Dictynna (Dec 2023)
Signaler la variation, annoncer l’innovation : deux marqueurs intertextuels d’Ovide dans la réécriture du rapt de Proserpine (Mét. V, 294-571)
Abstract
Dans le chant V des Métamorphoses, la Muse Calliope remporte le concours de chant qui l’oppose à l’une des Piérides en racontant la quête de Cérès après le rapt de Proserpine. L’originalité de son récit repose notamment sur le choix des personnages qui aident la déesse à retrouver sa fille, les nymphes siciliennes Cyané et Aréthuse. En effet, Aréthuse n’est associée à l’histoire de Proserpine dans aucune source antérieure aux Métamorphoses et l’existence littéraire même de la nymphe Cyané est plus qu’incertaine avant Ovide. Cet article mettra en valeur deux procédés employés par Ovide pour signaler cette innovation. D’une part, le poète souligne sa prise de distance avec une tradition remontant à l’Hymne homérique à Déméter par l’emploi le verbe de mouvement demouere, qui, dans un sens métapoétique, peut signifier « détourner », « rejeter » (une tradition) – tout comme παραμείβειν chez Apollonios de Rhodes et praeteruehi chez Virgile indiquent un écart par rapport à leurs modèles.
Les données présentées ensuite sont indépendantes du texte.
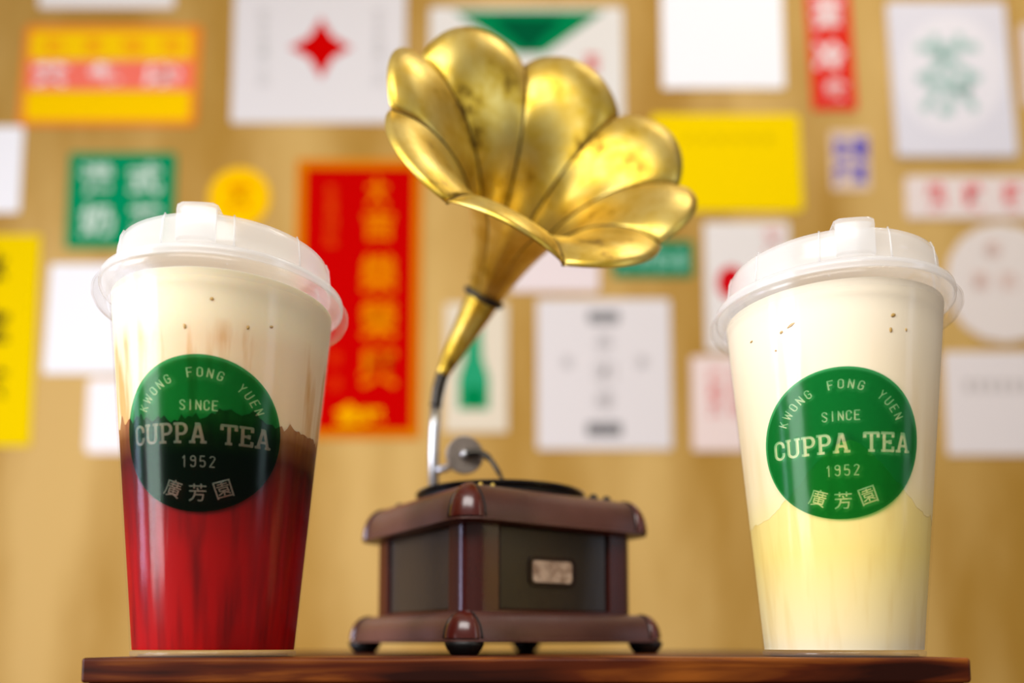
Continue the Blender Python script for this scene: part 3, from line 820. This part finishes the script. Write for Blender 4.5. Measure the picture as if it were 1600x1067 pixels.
chars(p, [('檸', 1316, 232, 26, 36), ('檬', 1344, 232, 26, 36), ('紅', 1316, 272, 26, 36), ('茶', 1344, 272, 26, 36)], (70, 62, 190), .05)
p = poster('poster', (1388, 6, 1584, 245), (226, 224, 230), 'white poster with one large pale green tea character at upper right', 'poster', .006, .006, shear=-.03)
pth = [(1484+82*math.cos(2*PI*i/40), 120+92*math.sin(2*PI*i/40)) for i in range(40)]
poly(p, 'print_circle', pth, (236, 233, 236)); chars(p, [('茶', 1480, 120, 106, 136)], (178, 204, 196), .02)
p = poster('poster', (1594, 40, 1700, 165), (228, 214, 210), 'pale poster cut off by the upper right edge', 'poster')
p = poster('sign', (1414, 276, 1690, 341), (236, 222, 214), 'white sign strip with red characters below the pale green character poster', 'sign', .006)
chars(p, row('燒 味 飯 店', 1462, 1640, 308, 30, 46), (236, 100, 100), .05)
p = poster('sticker', (1475, 350, 1660, 535), (232, 222, 212), 'large round white sticker with faint red characters right of the right cup', 'sticker', .2)
chars(p, [('香', 1550, 390, 26, 26), ('滑', 1530, 440, 28, 30), ('奶', 1575, 440, 28, 30)], (222, 190, 174), .02)
p = poster('notice', (1474, 550, 1690, 711), (232, 224, 218), 'white notice with a faint grey text line right of the right cup badge', 'notice')
for i in range(8): patch(p, 'printed_line', (1506+18*i, 593, 1518+18*i, 613), (200, 192, 185), .001)
p = poster('poster', (1100, 348, 1238, 548), (232, 226, 218), 'white and red poster behind the right cup lid', 'poster')
poly(p, 'red_dot', [(1142+22*math.cos(2*PI*i/24), 442+26*math.sin(2*PI*i/24)) for i in range(24)], (208, 10, 20)); chars(p, [('茶', 1208, 378, 34, 40)], (232, 160, 150), .03)
p = poster('card', (1080, 557, 1214, 704), (238, 218, 208), 'pale card with two red character columns left of the right cup', 'card')
chars(p, col('凍檸茶', 1118, 590, 640, 24, 26), (226, 110, 104), .03); chars(p, col('熱奶茶', 1150, 590, 640, 20, 26), (228, 150, 142), .02)
p = poster('sticker', (957, 377, 1083, 433), (0, 128, 84), 'small green sticker with white characters under the horn rim', 'sticker', .004)
chars(p, row('絲襪奶茶', 980, 1062, 408, 22, 30), (150, 205, 180), .02)
p = poster('notice', (796, 366, 936, 456), (234, 220, 216), 'pinkish white notice half hidden under the horn', 'notice')
p = poster('poster', (839, 468, 1050, 702), (226, 220, 216), 'white poster with grey ornaments above the gramophone case', 'poster')
patch(p, 'ornament', (918, 486, 968, 506), (140, 138, 136), .006); patch(p, 'ornament', (916, 660, 972, 682), (128, 126, 124), .006)
chars(p, [('茶', 944, 536, 30, 32), ('樓', 944, 626, 30, 32), ('香', 886, 566, 18, 20), ('濃', 1002, 566, 18, 20)], (186, 180, 176), 0)
chars(p, [('和', 944, 582, 36, 36)], (206, 200, 196), .03)
p = poster('poster', (696, 474, 793, 675), (226, 214, 188), 'narrow cream poster with a green bottle shape behind the horn pipe', 'poster')
pts = [(740+x, y) for x, y in ((-12, 496), (12, 496), (14, 560), (24, 590), (24, 640), (-24, 640), (-24, 590), (-14, 560))]
poly(p, 'bottle_print', pts, (40, 158, 108)); poly(p, 'bottle_base', [(741+18*math.cos(i*PI/8), 622+18*math.sin(i*PI/8)) for i in range(16)], (0, 130, 72), .0008)
for o in list(C.objects):
    if 't' in o.keys(): del o['t']
bpy.data.objects.remove(_to); bpy.data.curves.remove(_tc)
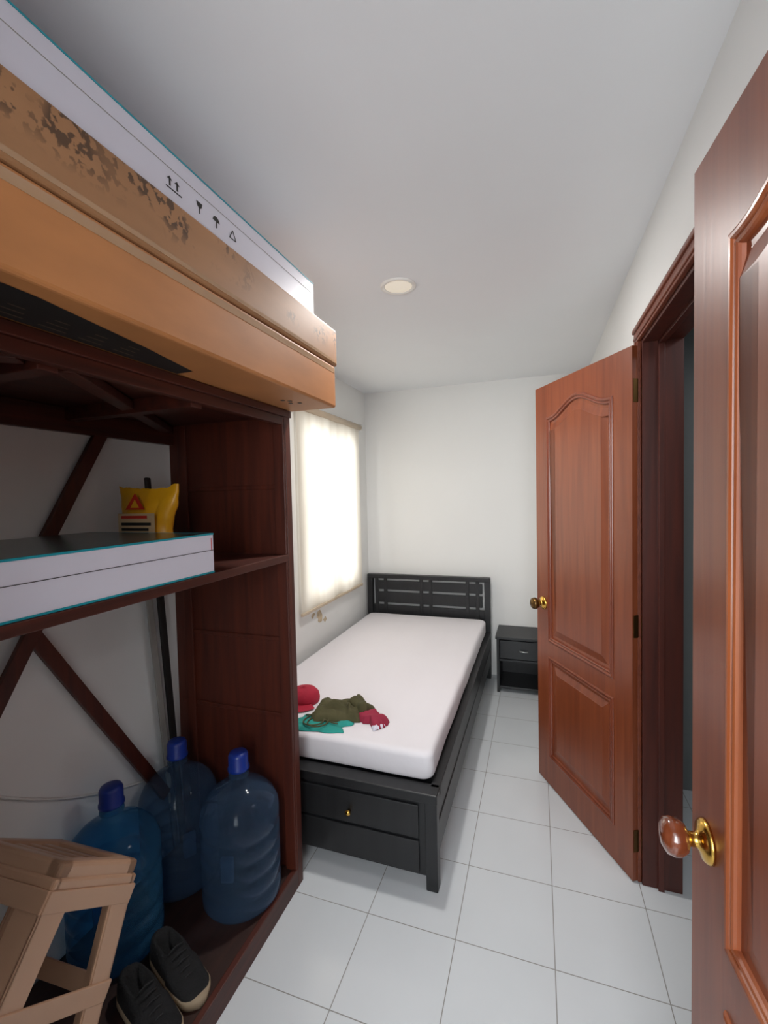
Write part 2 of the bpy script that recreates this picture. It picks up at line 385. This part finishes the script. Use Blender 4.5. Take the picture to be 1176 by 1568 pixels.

D’autre part, Cyané est présentée comme celeberrima (« très célèbre ») alors qu’elle ne l’est pas pour son lecteur. Le poète, par cette affirmation, insère faussement son personnage dans la tradition et confère à son histoire une autorité. Ces deux procédés ne sont pas propres à Ovide, mais il en systématise l’emploi, ce qui en fait des marqueurs de variation repérables pour un lecteur averti.